Task statement
Type out the records that follow, exactly as given.

Rows from a 3D scene dataset
========================

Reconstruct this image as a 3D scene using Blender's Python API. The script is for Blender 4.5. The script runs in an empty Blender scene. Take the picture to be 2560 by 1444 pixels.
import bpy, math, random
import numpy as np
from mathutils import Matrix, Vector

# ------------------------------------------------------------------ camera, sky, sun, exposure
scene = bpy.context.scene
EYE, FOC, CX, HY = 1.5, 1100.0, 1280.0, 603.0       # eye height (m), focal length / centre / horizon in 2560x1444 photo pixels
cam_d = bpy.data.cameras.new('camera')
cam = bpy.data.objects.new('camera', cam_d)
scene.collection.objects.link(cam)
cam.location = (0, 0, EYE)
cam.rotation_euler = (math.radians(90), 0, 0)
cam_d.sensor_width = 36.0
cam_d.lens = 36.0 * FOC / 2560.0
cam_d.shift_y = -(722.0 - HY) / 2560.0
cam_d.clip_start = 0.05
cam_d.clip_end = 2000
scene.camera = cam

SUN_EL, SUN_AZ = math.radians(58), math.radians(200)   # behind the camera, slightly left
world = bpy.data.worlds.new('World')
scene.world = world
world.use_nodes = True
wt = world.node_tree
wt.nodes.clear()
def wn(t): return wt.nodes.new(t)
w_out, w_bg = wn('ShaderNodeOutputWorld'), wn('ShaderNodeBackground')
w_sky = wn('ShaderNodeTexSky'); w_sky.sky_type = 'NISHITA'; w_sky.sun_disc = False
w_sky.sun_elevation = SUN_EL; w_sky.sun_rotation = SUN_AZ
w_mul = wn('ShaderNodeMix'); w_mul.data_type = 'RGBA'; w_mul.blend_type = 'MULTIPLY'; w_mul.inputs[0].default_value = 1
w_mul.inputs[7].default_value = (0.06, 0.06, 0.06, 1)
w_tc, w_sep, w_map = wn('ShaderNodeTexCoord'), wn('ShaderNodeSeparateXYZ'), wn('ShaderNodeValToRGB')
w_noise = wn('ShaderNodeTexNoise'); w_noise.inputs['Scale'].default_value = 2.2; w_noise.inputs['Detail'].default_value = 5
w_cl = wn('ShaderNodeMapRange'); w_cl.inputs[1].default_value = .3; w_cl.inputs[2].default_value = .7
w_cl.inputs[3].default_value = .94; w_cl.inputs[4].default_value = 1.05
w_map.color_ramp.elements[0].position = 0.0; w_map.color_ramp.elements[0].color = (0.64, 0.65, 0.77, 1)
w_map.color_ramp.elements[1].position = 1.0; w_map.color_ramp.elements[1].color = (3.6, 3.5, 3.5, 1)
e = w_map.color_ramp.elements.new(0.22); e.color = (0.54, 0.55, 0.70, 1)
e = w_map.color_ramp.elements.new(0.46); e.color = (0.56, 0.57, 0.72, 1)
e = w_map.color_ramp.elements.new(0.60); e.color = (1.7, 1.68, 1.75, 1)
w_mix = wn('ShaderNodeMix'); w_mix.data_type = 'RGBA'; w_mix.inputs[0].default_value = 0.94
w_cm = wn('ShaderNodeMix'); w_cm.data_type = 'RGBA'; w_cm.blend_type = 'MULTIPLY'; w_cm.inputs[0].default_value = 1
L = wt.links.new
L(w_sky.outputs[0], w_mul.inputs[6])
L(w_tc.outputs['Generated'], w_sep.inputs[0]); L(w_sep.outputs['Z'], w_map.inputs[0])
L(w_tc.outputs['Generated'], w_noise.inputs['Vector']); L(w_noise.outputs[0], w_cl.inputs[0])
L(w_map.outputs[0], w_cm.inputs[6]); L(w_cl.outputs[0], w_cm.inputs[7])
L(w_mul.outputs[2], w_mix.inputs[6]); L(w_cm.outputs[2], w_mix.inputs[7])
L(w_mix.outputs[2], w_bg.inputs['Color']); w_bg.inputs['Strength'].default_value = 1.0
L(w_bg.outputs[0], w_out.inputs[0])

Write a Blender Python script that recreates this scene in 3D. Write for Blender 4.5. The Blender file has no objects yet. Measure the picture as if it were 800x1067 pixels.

========================

Response to the task
Reconstruct this image as a 3D scene using Blender's Python API. The script is for Blender 4.5. The script runs in an empty Blender scene. Take the picture to be 2560 by 1444 pixels.
import bpy, math, random
import numpy as np
from mathutils import Matrix, Vector

# ------------------------------------------------------------------ camera, sky, sun, exposure
scene = bpy.context.scene
EYE, FOC, CX, HY = 1.5, 1100.0, 1280.0, 603.0       # eye height (m), focal length / centre / horizon in 2560x1444 photo pixels
cam_d = bpy.data.cameras.new('camera')
cam = bpy.data.objects.new('camera', cam_d)
scene.collection.objects.link(cam)
cam.location = (0, 0, EYE)
cam.rotation_euler = (math.radians(90), 0, 0)
cam_d.sensor_width = 36.0
cam_d.lens = 36.0 * FOC / 2560.0
cam_d.shift_y = -(722.0 - HY) / 2560.0
cam_d.clip_start = 0.05
cam_d.clip_end = 2000
scene.camera = cam

SUN_EL, SUN_AZ = math.radians(58), math.radians(200)   # behind the camera, slightly left
world = bpy.data.worlds.new('World')
scene.world = world
world.use_nodes = True
wt = world.node_tree
wt.nodes.clear()
def wn(t): return wt.nodes.new(t)
w_out, w_bg = wn('ShaderNodeOutputWorld'), wn('ShaderNodeBackground')
w_sky = wn('ShaderNodeTexSky'); w_sky.sky_type = 'NISHITA'; w_sky.sun_disc = False
w_sky.sun_elevation = SUN_EL; w_sky.sun_rotation = SUN_AZ
w_mul = wn('ShaderNodeMix'); w_mul.data_type = 'RGBA'; w_mul.blend_type = 'MULTIPLY'; w_mul.inputs[0].default_value = 1
w_mul.inputs[7].default_value = (0.06, 0.06, 0.06, 1)
w_tc, w_sep, w_map = wn('ShaderNodeTexCoord'), wn('ShaderNodeSeparateXYZ'), wn('ShaderNodeValToRGB')
w_noise = wn('ShaderNodeTexNoise'); w_noise.inputs['Scale'].default_value = 2.2; w_noise.inputs['Detail'].default_value = 5
w_cl = wn('ShaderNodeMapRange'); w_cl.inputs[1].default_value = .3; w_cl.inputs[2].default_value = .7
w_cl.inputs[3].default_value = .94; w_cl.inputs[4].default_value = 1.05
w_map.color_ramp.elements[0].position = 0.0; w_map.color_ramp.elements[0].color = (0.64, 0.65, 0.77, 1)
w_map.color_ramp.elements[1].position = 1.0; w_map.color_ramp.elements[1].color = (3.6, 3.5, 3.5, 1)
e = w_map.color_ramp.elements.new(0.22); e.color = (0.54, 0.55, 0.70, 1)
e = w_map.color_ramp.elements.new(0.46); e.color = (0.56, 0.57, 0.72, 1)
e = w_map.color_ramp.elements.new(0.60); e.color = (1.7, 1.68, 1.75, 1)
w_mix = wn('ShaderNodeMix'); w_mix.data_type = 'RGBA'; w_mix.inputs[0].default_value = 0.94
w_cm = wn('ShaderNodeMix'); w_cm.data_type = 'RGBA'; w_cm.blend_type = 'MULTIPLY'; w_cm.inputs[0].default_value = 1
L = wt.links.new
L(w_sky.outputs[0], w_mul.inputs[6])
L(w_tc.outputs['Generated'], w_sep.inputs[0]); L(w_sep.outputs['Z'], w_map.inputs[0])
L(w_tc.outputs['Generated'], w_noise.inputs['Vector']); L(w_noise.outputs[0], w_cl.inputs[0])
L(w_map.outputs[0], w_cm.inputs[6]); L(w_cl.outputs[0], w_cm.inputs[7])
L(w_mul.outputs[2], w_mix.inputs[6]); L(w_cm.outputs[2], w_mix.inputs[7])
L(w_mix.outputs[2], w_bg.inputs['Color']); w_bg.inputs['Strength'].default_value = 1.0
L(w_bg.outputs[0], w_out.inputs[0])

Write a Blender Python script that recreates this scene in 3D. Write for Blender 4.5. The Blender file has no objects yet. Measure the picture as if it were 800x1067 pixels.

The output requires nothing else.